In response to news of a possible $164 million revenue surplus recently announced by Comptroller Tom DiNapoli, Assemblyman Mark Johns (R,C-Webster) insisted that, if these funds become available, they must be used to restore school aid upstate. The assemblyman noted that such a move would be beneficial to students, struggling school districts and the taxpayers that support them. Johns blasted the efforts of the Assembly Majority – who have openly discussed the inclusion of political pork spending in the 2012-13 budget – calling it inappropriate and insulting to taxpayers.

“If what Comptroller DiNapoli says is true about a large revenue surplus, I think we’ve got to give it back to our upstate schools, which received a disproportionate amount of cuts over the last few years,” said Johns. “When they cut our kids’ school aid, our property taxpayers have to bear the brunt of the costs.
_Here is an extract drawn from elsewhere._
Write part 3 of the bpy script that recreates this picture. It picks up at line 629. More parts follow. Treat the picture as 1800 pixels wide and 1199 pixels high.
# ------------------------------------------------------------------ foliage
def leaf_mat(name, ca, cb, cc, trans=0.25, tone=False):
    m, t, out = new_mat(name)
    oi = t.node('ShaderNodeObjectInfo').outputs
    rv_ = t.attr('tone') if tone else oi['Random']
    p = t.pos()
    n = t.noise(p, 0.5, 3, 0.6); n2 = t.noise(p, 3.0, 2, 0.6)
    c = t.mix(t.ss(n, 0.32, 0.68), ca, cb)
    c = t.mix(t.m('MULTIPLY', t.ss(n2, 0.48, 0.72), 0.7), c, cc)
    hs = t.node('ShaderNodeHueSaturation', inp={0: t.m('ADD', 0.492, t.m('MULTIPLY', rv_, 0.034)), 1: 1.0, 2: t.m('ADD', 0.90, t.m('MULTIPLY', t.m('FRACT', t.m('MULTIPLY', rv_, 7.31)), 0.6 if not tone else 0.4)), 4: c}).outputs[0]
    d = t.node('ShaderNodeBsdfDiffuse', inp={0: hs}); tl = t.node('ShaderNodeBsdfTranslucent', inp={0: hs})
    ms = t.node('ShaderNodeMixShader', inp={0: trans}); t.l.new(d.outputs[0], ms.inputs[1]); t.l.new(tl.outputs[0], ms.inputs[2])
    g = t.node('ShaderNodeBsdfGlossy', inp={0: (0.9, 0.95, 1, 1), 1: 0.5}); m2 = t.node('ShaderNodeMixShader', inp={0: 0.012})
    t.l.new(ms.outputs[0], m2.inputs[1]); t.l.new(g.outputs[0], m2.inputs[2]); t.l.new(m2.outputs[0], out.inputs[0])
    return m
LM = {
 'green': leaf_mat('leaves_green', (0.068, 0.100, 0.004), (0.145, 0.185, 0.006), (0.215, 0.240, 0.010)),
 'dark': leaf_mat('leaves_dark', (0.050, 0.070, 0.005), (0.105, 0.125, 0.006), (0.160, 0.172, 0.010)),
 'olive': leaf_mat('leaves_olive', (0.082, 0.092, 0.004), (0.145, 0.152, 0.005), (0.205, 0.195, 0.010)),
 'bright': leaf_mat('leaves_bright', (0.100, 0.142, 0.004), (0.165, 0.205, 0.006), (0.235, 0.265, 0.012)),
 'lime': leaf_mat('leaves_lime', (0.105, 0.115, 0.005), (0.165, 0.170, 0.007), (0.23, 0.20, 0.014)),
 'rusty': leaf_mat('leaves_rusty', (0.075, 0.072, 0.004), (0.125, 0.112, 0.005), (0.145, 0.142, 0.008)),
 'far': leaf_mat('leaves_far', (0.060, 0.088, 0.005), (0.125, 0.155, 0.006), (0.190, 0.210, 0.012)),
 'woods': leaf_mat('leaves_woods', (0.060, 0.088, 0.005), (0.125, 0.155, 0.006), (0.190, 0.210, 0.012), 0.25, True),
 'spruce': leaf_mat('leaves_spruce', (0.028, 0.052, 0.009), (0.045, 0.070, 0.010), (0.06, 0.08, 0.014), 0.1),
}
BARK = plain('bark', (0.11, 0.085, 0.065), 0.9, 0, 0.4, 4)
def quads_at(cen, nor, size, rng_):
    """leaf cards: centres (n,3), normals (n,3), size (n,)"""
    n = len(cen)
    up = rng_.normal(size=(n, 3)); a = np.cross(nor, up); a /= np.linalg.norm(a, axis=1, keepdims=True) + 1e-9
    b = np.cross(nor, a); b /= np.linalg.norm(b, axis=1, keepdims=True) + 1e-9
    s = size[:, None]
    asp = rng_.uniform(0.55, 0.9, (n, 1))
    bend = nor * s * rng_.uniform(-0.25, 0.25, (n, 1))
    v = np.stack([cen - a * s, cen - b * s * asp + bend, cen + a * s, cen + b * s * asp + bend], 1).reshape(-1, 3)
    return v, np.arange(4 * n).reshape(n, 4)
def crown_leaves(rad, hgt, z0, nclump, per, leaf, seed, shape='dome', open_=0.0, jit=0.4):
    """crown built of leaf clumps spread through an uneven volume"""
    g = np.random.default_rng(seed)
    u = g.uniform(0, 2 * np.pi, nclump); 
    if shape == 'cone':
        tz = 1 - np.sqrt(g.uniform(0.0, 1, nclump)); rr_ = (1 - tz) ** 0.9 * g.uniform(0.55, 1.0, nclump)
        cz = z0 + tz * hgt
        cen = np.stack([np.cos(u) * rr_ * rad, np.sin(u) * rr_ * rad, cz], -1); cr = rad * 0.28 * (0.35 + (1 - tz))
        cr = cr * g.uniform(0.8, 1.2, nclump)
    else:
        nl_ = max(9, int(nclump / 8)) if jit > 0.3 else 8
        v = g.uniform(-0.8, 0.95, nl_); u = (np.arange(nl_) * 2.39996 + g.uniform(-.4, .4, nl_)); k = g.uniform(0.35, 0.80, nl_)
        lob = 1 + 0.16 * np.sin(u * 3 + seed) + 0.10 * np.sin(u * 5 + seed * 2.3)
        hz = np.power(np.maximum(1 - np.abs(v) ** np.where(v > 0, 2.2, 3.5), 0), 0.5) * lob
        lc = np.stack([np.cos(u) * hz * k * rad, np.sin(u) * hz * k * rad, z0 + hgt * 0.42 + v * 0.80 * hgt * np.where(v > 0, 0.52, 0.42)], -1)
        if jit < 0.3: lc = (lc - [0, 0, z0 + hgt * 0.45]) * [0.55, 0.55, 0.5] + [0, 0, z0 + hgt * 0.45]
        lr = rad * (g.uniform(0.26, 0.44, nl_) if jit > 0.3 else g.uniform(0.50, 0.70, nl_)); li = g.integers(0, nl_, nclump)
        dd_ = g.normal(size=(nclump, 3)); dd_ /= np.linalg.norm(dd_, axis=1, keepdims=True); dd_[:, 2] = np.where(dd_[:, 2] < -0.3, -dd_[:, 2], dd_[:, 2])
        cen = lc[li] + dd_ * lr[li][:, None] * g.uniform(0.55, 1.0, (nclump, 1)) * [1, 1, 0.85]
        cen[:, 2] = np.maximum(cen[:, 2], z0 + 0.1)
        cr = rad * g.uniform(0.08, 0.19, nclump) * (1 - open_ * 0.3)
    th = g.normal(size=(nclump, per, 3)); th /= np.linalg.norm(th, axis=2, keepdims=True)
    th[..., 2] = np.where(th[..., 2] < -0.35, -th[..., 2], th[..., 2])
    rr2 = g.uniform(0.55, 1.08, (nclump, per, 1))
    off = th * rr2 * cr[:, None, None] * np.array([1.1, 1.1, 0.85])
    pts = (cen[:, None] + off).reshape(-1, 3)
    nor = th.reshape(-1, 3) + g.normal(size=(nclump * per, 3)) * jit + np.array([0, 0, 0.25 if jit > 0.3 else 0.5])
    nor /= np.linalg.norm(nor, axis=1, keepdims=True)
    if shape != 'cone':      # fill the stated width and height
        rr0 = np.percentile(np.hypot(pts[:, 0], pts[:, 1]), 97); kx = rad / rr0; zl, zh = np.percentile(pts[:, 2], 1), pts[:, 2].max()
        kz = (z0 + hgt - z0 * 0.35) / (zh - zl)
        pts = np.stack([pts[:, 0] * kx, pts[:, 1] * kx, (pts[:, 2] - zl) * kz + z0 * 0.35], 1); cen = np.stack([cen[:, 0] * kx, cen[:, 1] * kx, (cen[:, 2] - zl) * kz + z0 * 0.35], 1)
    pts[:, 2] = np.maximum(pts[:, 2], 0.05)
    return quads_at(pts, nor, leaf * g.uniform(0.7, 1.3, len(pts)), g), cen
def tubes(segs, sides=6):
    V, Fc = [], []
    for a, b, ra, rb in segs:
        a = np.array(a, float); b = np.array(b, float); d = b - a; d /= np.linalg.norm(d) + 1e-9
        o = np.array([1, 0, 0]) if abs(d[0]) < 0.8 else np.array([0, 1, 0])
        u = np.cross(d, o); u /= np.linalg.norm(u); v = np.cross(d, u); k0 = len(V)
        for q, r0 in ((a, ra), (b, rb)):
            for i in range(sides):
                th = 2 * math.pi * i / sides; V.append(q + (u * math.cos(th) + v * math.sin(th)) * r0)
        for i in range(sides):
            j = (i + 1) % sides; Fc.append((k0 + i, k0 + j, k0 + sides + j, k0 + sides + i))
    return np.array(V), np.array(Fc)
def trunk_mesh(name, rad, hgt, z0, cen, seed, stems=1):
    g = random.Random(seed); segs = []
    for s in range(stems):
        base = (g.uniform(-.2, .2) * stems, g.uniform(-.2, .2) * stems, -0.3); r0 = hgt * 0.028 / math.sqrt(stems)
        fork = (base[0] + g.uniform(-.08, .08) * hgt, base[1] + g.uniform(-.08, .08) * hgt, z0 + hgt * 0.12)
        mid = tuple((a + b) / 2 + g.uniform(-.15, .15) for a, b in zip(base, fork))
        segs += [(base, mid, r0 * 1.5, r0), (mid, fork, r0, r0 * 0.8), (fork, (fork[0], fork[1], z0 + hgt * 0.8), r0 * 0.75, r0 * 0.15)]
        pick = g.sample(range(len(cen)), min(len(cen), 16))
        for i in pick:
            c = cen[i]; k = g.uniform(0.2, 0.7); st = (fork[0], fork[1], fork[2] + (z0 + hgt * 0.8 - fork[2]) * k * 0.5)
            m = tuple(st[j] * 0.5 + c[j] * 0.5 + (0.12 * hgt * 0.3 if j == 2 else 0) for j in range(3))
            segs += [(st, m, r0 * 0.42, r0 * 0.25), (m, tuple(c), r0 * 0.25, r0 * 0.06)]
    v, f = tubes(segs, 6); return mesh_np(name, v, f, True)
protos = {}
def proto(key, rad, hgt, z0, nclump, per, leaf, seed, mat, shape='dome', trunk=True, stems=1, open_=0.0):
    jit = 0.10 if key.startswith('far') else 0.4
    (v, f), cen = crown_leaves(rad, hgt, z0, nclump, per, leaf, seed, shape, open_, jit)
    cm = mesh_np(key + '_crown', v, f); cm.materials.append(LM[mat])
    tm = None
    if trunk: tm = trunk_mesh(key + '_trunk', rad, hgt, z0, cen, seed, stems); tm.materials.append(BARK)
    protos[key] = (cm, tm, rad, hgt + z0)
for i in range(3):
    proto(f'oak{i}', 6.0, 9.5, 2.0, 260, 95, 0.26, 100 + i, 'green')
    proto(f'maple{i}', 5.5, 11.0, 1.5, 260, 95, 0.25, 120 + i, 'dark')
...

Albany needs to understand that we have a responsibility to the people of this state, and any effort to use their tax dollars for political gain through pork-barrel spending is absolutely irresponsible and reprehensible.”

The four school districts in Johns’ assembly district sustained over $21 million in school aid cuts last year. As outlined in Gov. Cuomo’s budget, these schools will only get about $1 million in school aid restoration – out of $290 million – with downstate schools receiving larger restorations in aid than upstate schools. Johns is troubled by this continuous downstate bias.

Making matters worse are the open discussions the Assembly Majority has had about adding pork-barrel spending to the budget. Reports in February confirmed these talks began before a surplus was even announced, making some in Albany wonder if they would conceal pork-barrel spending by peppering it throughout the budget. Johns is vigilantly looking for such hidden spending and is committed to opposing any efforts to use upstate tax dollars to benefit New York City political pet projects.